You know how wild that is? I used to be the shyest person--ever. I'd walk into a store and even if I did need help, I'd say no. Or if I said no and later needed help, I'd never ask. Small talk was a whole different language. I could answer questions shortly but never, ever ask them, could not figure out how a conversation starts, or keeps going, or ends. I had no idea how to represent myself fairly and often would just be like "yeah, totally" even when I didn't really think the same as the other person. It was basically impossible for me to disagree with someone, and it was hard for me to bring up a new subject.

I am not that girl anymore. I'm just not. Sometime between graduating from high school and graduating from college, things changed. I became friendly to strangers, I became confident, I became versed in small talk. More than anything, I started to understand how to be me. How to ask questions and not feel embarassed. How to disagree with someone and have it not be a big deal. How to word things so I don't come off as abrupt and rude and aloof, when really I was just insecure and shy and uncomfortable.

It'd be unfair to myself if I said I didn't know how it happened. Some of it, yes, was seemingly overnight. But when I think back to my freshman, sophomore, junior years in college--there were so many times I forced myself to go somewhere new, forced myself to ask a question, forced myself to talk to someone I didn't know, forced myself into a new hockey situation, and was proud of the smallest step towards confidence and social skills. I worked hard to get this ball rolling--though once I really got started, it was easier to keep the ball going, which I think is where the "overnight" feeling comes in. I stopped noticing every time I talked to someone, because it stopped being a big deal.

I've been feeling discouraged about looking for jobs (honestly I wasn't looking that long, but I was still frustrated) and feeling discouraged about my future, and thinking maybe I had to re-think who I am and want to be, and forgetting all the hard work I've done to be who I am today--or maybe feeling like it didn't matter. It wasn't paying off.

And it just did. I was able to fill out a couple questions on an application, and walk into a store and come out with a JOB because of, basically, who I am and how well I am able to represent myself.

I could not be a single ounce prouder of myself than I am right now. I rock, and I know it--and more importantly, I know exactly how to show it.

Monday, September 19, 2011

So, it's, like, official. (alt title: Adventures at the DMV)

(obligatory "I swear I'm gonna use this blog now" note)

I had an interview this morning--more about that later, but I got the job! I was in such a wonderful mood, flying high, then I had a great meeting with a new teammate (more about that later, too), so I figured I'd head down to the DMV because I thought I'd enjoy sabotaging the best mood I've had in a long time because I actually had the "oomph" to get off my butt and do it for once.

Yes, I moved here officially as a resident over a year ago, but technically the car wasn't actually mine and my PA license didn't expire until 2012, so, yeah, well, I never really decided I was in the mood to waste most of a day at the DMV.
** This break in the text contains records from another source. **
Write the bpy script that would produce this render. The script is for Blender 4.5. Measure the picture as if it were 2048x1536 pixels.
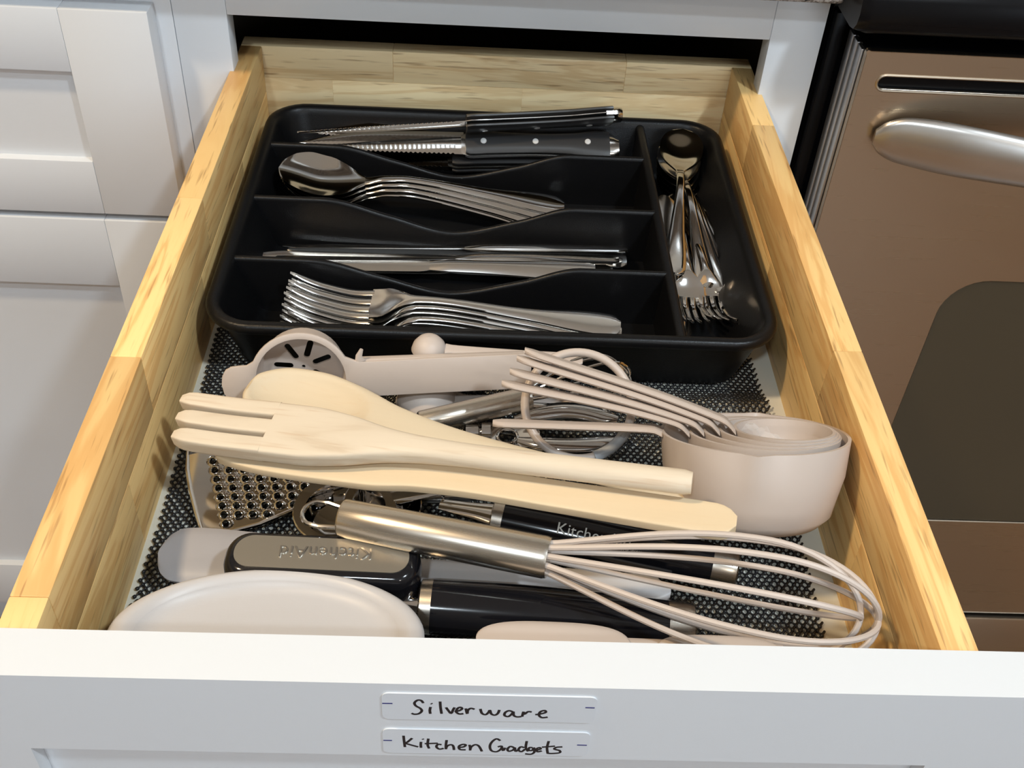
import bpy, bmesh, math, random
import numpy as np
from mathutils import Matrix, Vector
random.seed(7); rng = np.random.default_rng(7)
for o in list(bpy.data.objects): bpy.data.objects.remove(o)
scene = bpy.context.scene
C = scene.collection

# ------------------------------------------------------------------ camera
CAM = np.array([-0.0144, -0.2526, 0.4490]); ROT = (0.8414, -0.0513, -0.0076); FPX = 2144.4
cd = bpy.data.cameras.new('camera'); cam = bpy.data.objects.new('camera', cd); C.objects.link(cam)
cam.location = CAM; cam.rotation_euler = ROT
cd.sensor_width = 36; cd.lens = FPX/2048*36; cd.clip_start = 0.01
cd.dof.use_dof = False
scene.camera = cam
# ------------------------------------------------------------------ world, lights, exposure
FLOOR_Z, CEIL_Z = -0.70, 1.74
world = bpy.data.worlds.new('world'); scene.world = world; world.use_nodes = True
world.node_tree.nodes['Background'].inputs[0].default_value = (0.75, 0.80, 0.9, 1)
world.node_tree.nodes['Background'].inputs[1].default_value = 0.10
scene.view_settings.view_transform = 'Standard'; scene.view_settings.look = 'None'
scene.view_settings.gamma = 1; scene.view_settings.use_curve_mapping = False
scene.view_settings.exposure = 0.22
def area(name, loc, aim, w, h, power, col, disk=False):
    l = bpy.data.lights.new(name, 'AREA'); l.shape = 'DISK' if disk else 'RECTANGLE'
    l.size = w
    if not disk: l.size_y = h
    l.energy = power; l.color = col
    o = bpy.data.objects.new(name, l); C.objects.link(o); o.location = loc
    o.rotation_euler = (Vector(aim)-Vector(loc)).to_track_quat('-Z', 'Y').to_euler()
    return o
WARM = (1.0, 0.76, 0.48); NEUT = (1.0, 0.93, 0.84); COOL = (0.72, 0.85, 1.0)
WHITE = (0.77, 0.90, 1.0)
LAMPS = [(-0.95, -0.08, 20, WARM), (0.85, -0.58, 21, WHITE), (-0.40, -1.30, 13, WHITE), (0.7, -2.1, 5, NEUT)]
for (lx, ly, pw, colr) in LAMPS:
    area('ceiling_lamp_light', (lx, ly, CEIL_Z-0.035), (lx, ly, 0), 0.15, 0.15, pw, colr, True)
area('window_daylight', (1.0, -2.55, 0.75), (0.2, 0.3, 0.0), 1.3, 1.1, 7, COOL)

# ------------------------------------------------------------------ helpers
def rotm(a, b, c):
    ca, sa, cb, sb, cc, sc = math.cos(a), math.sin(a), math.cos(b), math.sin(b), math.cos(c), math.sin(c)
    return np.array([[cc,-sc,0],[sc,cc,0],[0,0,1]]) @ np.array([[cb,0,sb],[0,1,0],[-sb,0,cb]]) @ np.array([[1,0,0],[0,ca,-sa],[0,sa,ca]])
RM = rotm(*ROT)
def at(x, y, z=None, Y=None, X=None):
    """world point of a measured photo pixel on a plane of known height / depth / side"""
    d = RM @ np.array([(x-1024)/FPX, -(y-768)/FPX, -1.0])
    t = (z-CAM[2])/d[2] if z is not None else ((Y-CAM[1])/d[1] if Y is not None else (X-CAM[0])/d[0])
    return CAM + t*d
def pchip(x, xs, ys):
    x = np.asarray(x, float); xs = np.asarray(xs, float); ys = np.asarray(ys, float)
    h = np.diff(xs); d = np.diff(ys)/h; m = np.zeros_like(ys)
    m[0], m[-1] = d[0], d[-1]
    for i in range(1, len(xs)-1):
        if d[i-1]*d[i] > 0:
            w1 = 2*h[i]+h[i-1]; w2 = h[i]+2*h[i-1]; m[i] = (w1+w2)/(w1/d[i-1]+w2/d[i])
    k = np.clip(np.searchsorted(xs, x, 'right')-1, 0, len(h)-1)
    t = (x-xs[k])/h[k]
    return ys[k]*(1+2*t)*(1-t)**2 + h[k]*m[k]*t*(1-t)**2 + ys[k+1]*t*t*(3-2*t) + h[k]*m[k+1]*t*t*(t-1)

class MB:
    def __init__(s): s.v = []; s.f = []
    def add(s, v, f):
        n = len(s.v); s.v += [tuple(map(float, p)) for p in v]; s.f += [tuple(i+n for i in q) for q in f]; return s
    def loft(s, rings, cap0=True, cap1=True, closed=True):
        n = len(rings[0]); v = [p for r in rings for p in r]; f = []
        for a in range(len(rings)-1):
            for b in range(n if closed else n-1):
                c = (b+1) % n; f.append((a*n+b, a*n+c, (a+1)*n+c, (a+1)*n+b))
        if cap0: f.append(tuple(range(n-1, -1, -1)))
        if cap1: f.append(tuple((len(rings)-1)*n+i for i in range(n)))
        return s.add(v, f)
    def box(s, a, b):
        x0,y0,z0 = a; x1,y1,z1 = b
        return s.add([(x0,y0,z0),(x1,y0,z0),(x1,y1,z0),(x0,y1,z0),(x0,y0,z1),(x1,y0,z1),(x1,y1,z1),(x0,y1,z1)],
                     [(0,3,2,1),(4,5,6,7),(0,1,5,4),(1,2,6,5),(2,3,7,6),(3,0,4,7)])
    def tube(s, pts, r, n=10, cap=True, ry=None, closed=False, up=(0,0,1)):
        P = [Vector(p) for p in pts]; m = len(P); rr = r if hasattr(r, '__len__') else [r]*m
        r2 = ry if hasattr(ry, '__len__') else ([ry]*m if ry else rr)
        rings = []; upv = Vector(up); prev = None
        for i in range(m):
            if closed: t = (P[(i+1) % m]-P[i-1])
            else: t = P[min(i+1, m-1)]-P[max(i-1, 0)]
            t.normalize()
            if prev is None:
                a = upv - t*upv.dot(t)
                if a.length < 1e-4: a = Vector((1,0,0)) - t*t.x
            else: a = prev - t*prev.dot(t)
            a.normalize(); prev = a; b = t.cross(a)
            rings.append([P[i] + a*(math.cos(2*math.pi*k/n)*r2[i]) + b*(math.sin(2*math.pi*k/n)*rr[i]) for k in range(n)])
        if closed: rings.append(rings[0]); cap = False
        return s.loft(rings, cap, cap)
    def lathe(s, prof, n=32, cap0=False, cap1=False, sx=1, sy=1):
        rings = [[(r*sx*math.cos(2*math.pi*k/n), r*sy*math.sin(2*math.pi*k/n), z) for k in range(n)] for r, z in prof]
        return s.loft(rings, cap0, cap1)
    def strip(s, x, hw, z, th, dish=None, nu=8, y0=None, ylo=None, yhi=None, p=6):
        """flat tapered bar along x: half width, centre height, thickness and edge lift at each station"""
        x = np.asarray(x); rings = []
        us = np.linspace(-1, 1, nu)
        for i in range(len(x)):
            a = ylo[i] if ylo is not None else (0 if y0 is None else y0[i])-hw[i]
            b = yhi[i] if yhi is not None else (0 if y0 is None else y0[i])+hw[i]
            dd = 0 if dish is None else dish[i]
            top = [(x[i], (a+b)/2+(b-a)/2*u, z[i]+dd*u*u+th[i]/2*(1-abs(u)**p*0.75)) for u in us]
            bot = [(x[i], (a+b)/2+(b-a)/2*u, z[i]+dd*u*u-th[i]/2*(1-abs(u)**p*0.75)) for u in us[::-1]]
            rings.append(bot+top)
        return s.loft(rings)
    def bar(s, x, ylo, yhi, z, th, e, n=28):
        """bar along x with superellipse section: e=2 round, e=8 boxy"""
        x = np.asarray(x); e = np.broadcast_to(e, x.shape); rings = []
        sp_ = lambda v, p: math.copysign(abs(v)**p, v)
        for i in range(len(x)):
            r = []
            for k in range(n):
                a = 2*math.pi*(k+0.5)/n
                r.append((x[i], (ylo[i]+yhi[i])/2+(yhi[i]-ylo[i])/2*sp_(math.cos(a), 2/e[i]), z[i]+th[i]/2*sp_(math.sin(a), 2/e[i])))
            rings.append(r)
        return s.loft(rings)
    def build(s, name, mat, parent=None, smooth=40, bevel=0, seg=2):
        me = bpy.data.meshes.new(name); me.from_pydata(s.v, [], s.f); me.validate()
        if bevel:
            bm = bmesh.new(); bm.from_mesh(me); bmesh.ops.remove_doubles(bm, verts=bm.verts, dist=1e-7)
            ed = [e for e in bm.edges if len(e.link_faces) == 2 and e.calc_face_angle() > 0.6]
            bmesh.ops.bevel(bm, geom=ed, offset=bevel, segments=seg, affect='EDGES', profile=0.5)
            bm.to_mesh(me); bm.free()
        bm = bmesh.new(); bm.from_mesh(me); bmesh.ops.recalc_face_normals(bm, faces=bm.faces); bm.to_mesh(me); bm.free()
        return mkobj(name, me, mat, parent, smooth)
def mkobj(name, me, mat, parent=None, smooth=40):
    if smooth:
        me.polygons.foreach_set('use_smooth', [True]*len(me.polygons)); me.set_sharp_from_angle(angle=math.radians(smooth))
    me.materials.append(mat)
    o = bpy.data.objects.new(name, me); C.objects.link(o)
    if parent: o.parent = parent
    return o
def tag(o, label, cat, group=None, kind=None):
    o['label'] = label
    if cat: o['category'] = cat
    if group: o['group'] = group
    if kind: o['kind'] = kind
    return o
def thing(name, label, cat, group=None, M=None):
    o = bpy.data.objects.new(name, None); C.objects.link(o); o.empty_display_size = 0.02
    if M is not None: o.matrix_world = M
    return tag(o, label, cat, group)
def struct(o): o['kind'] = 'structure'; return o
def frame(A, B, up=(0,0,1), roll=0):
    """local +X runs from A towards B, local +Z as near to up as can be, then turned about X"""
    A = Vector(A); x = (Vector(B)-A).normalized(); u = Vector(up)
    z = (u - x*u.dot(x)).normalized(); y = z.cross(x)
    M = Matrix((x, y, z)).transposed().to_4x4(); M.translation = A
    return M @ Matrix.Rotation(math.radians(roll), 4, 'X')
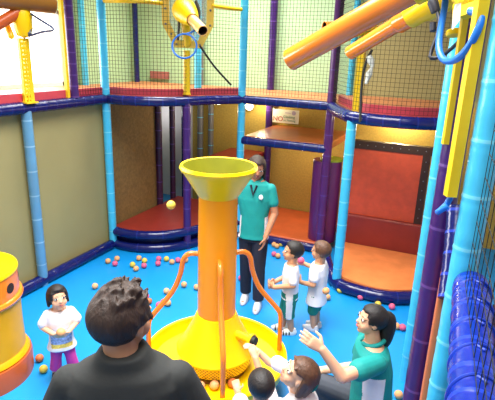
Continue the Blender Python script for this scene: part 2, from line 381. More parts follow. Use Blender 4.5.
an = nt.nodes.new('ShaderNodeMath'); an.operation = 'ARCTAN2'; nt.links.new(sp.outputs['Y'], an.inputs[0]); nt.links.new(sp.outputs['X'], an.inputs[1])
cb = nt.nodes.new('ShaderNodeCombineXYZ')
def mul(src, k):
    n = nt.nodes.new('ShaderNodeMath'); n.operation = 'MULTIPLY'; n.inputs[1].default_value = k; nt.links.new(src, n.inputs[0]); return n.outputs[0]
nt.links.new(mul(an.outputs[0], .28), cb.inputs[0]); nt.links.new(sp.outputs['Z'], cb.inputs[1])
mp_ = nt.nodes.new('ShaderNodeMapping'); mp_.inputs['Rotation'].default_value[2] = PI / 4; mp_.inputs['Scale'].default_value = (52, 52, 1); nt.links.new(cb.outputs[0], mp_.inputs['Vector'])
vo = nt.nodes.new('ShaderNodeTexVoronoi'); vo.voronoi_dimensions = '2D'; vo.inputs['Randomness'].default_value = 0; vo.inputs['Scale'].default_value = 1; nt.links.new(mp_.outputs[0], vo.inputs['Vector'])
gt = nt.nodes.new('ShaderNodeMath'); gt.operation = 'LESS_THAN'; gt.inputs[1].default_value = .33; nt.links.new(vo.outputs['Distance'], gt.inputs[0])
mx = nt.nodes.new('ShaderNodeMix'); mx.data_type = 'RGBA'; mx.inputs['A'].default_value = lin((232, 190, 30)) + (1,); mx.inputs['B'].default_value = lin((96, 70, 14)) + (1,)
nt.links.new(gt.outputs[0], mx.inputs['Factor']); nt.links.new(mx.outputs['Result'], pb.inputs['Base Color'])
b = MB(); b.lathe([(.262, .26), (.27, .26), (.288, .365), (.28, .365)], C0, n=72); b.build('perforated_band', PERF, fo)
b = MB(); b.lathe([(.0, .362), (.3, .362), (.302, .375), (.29, .39), (.235, .48), (.185, .58), (.158, .645), (.15, .665), (0, .665)], C0, n=64); b.build('cone', YEL, fo)
b = MB(); b.lathe([(.0, .655), (.142, .655), (.14, 1.3), (.136, 1.6), (0, 1.6)], C0, n=48); b.build('column', ORA, fo)
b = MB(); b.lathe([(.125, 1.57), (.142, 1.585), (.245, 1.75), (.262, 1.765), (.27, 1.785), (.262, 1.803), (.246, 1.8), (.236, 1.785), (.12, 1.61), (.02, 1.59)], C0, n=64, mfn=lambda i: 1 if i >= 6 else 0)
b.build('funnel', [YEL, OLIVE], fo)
for k, da in enumerate((.1, 1.72, 3.24, -1.5)):
    b = MB(); pts = [pol(.12, da, 1.14), pol(.2, da, 1.145), pol(.245, da, 1.1), pol(.27, da, .98), pol(.33, da, .84), pol(.47, da, .66), pol(.505, da, .59), pol(.51, da, .45), pol(.512, da, .28)]
    b.tube(smooth_path(pts, .02), .019, 12)
    h = b.build('handle', ORAP, fo)
kn = pol(.31, .92, .545)
b = MB(); ax = (kn - V((C0.x, C0.y, .545))).normalized(); b.lathe([(0, -.12), (.03, -.12), (.03, 0), (0, 0)], kn, ax, 20); b.lathe([(0, 0), (.05, 0), (.05, .025), (0, .025)], kn, ax, 24); kb = b.build('nozzle_knob', YEL, fo)
b = MB(); b.lathe([(0, .024), (.042, .024), (.036, .05), (0, .052)], kn, ax, 24); b.build('grip', BLACK, kb)

# ================================================================== yellow drum
DC = V((-3.2, 2.17, 0))
dr = thing('ball_drum', 'big yellow and orange ball drum standing at the left edge', 'drum', DC)
b = MB(); b.lathe([(0, 0), (.375, 0), (.378, .15), (.37, .185), (.345, .19), (0, .19)], DC, n=64); b.build('base', ORAD, dr)
b = MB(); b.lathe([(0, .18), (.345, .18), (.362, .2), (.35, .225), (.335, .24), (.33, .45), (.335, .7), (0, .7)], DC, n=64); b.build('body', mat('drum_yellow', (224, 162, 2), rough=.42, var=.05, spec=.3), dr)
b = MB(); b.lathe([(.33, .665), (.352, .67), (.36, .69), (.352, .71), (.335, .715), (.332, .89), (.33, .9), (0, .9)], DC, n=64); bd = b.build('upper_band', ORAP, dr)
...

And it was a HUGE timesuck. I got downtown around noon, parked on the street, waited around, ran out to put more money in my meter terrified I would miss my call while I was out, but never fear, waited around more...didn't get called up until about one, took the written test (which was actually quite the challenge, took as much logic and test skills as tricky road knowledge), passed it, waited AGAIN, got called up again, got my photo taken, and then I was told I'll get the license in the mail in 4-6 weeeks ok whatever. Made it back to my car with five minutes on the meter--phew. Didn't really want my first act as a Minnesota licensed driver to be getting a parking ticket, thanks.

THEN since I was on a roll after spending an hour and a half at the *first* DMV, I had to go to an entirely different office to get my car registered here. Yes, you heard that right, but let me repeat it because it makes so much sense--I had to go to a different office to get the car registered. Awesome. Totally awesome.

At this point in the day, I stopped looking at the clock so I don't really know how long I waited. The first office was pretty nice and pretty quiet. The second office was in a Sears store and the atmosphere and people were, well, what you'd expect when the equation is Sears+DMV.

The person who helped me seemed as confused as I did about the forms (vindication on my part), and then she goes "That'll be $76.50" and I pull out my checkbook and she goes "Oh, no, you can't pay me, you have to sit back down and someone else will call you up."

Because that makes sense. Perfect, perfect sense.

So I wait for the FOURTH TIME TODAY to hand my already filled out check to someone *else*--literally all I had to do. This was my absolute favorite part of all the bureaucracy in action, even better than visiting two offices. God. And another 4-6 weeks until I get the actual title/registration back.

ANYWAY. The result of all of this? Besides waiting impatiently for the mail?


front plate, extra crazy because PA doesn't have one.

I've felt for so long trapped between my past (Pittsburgh) and my future (Minnesota), and really unsure about where my future is even located. This is such permanence and I got kinda emotional putting the plates on. I'm not just a visitor anymore. Today, more than any other day, I felt completely ready to commit to Minnesota--it's been somewhat inevitable for awhile, and more and more inevitable lately, but I've been tentative for various reasons (though I have made strong steps towards it, too, but still). Today, it was time.

Along with my new job, it feels like Minnesota is truly my home now, and I love every single thing about that.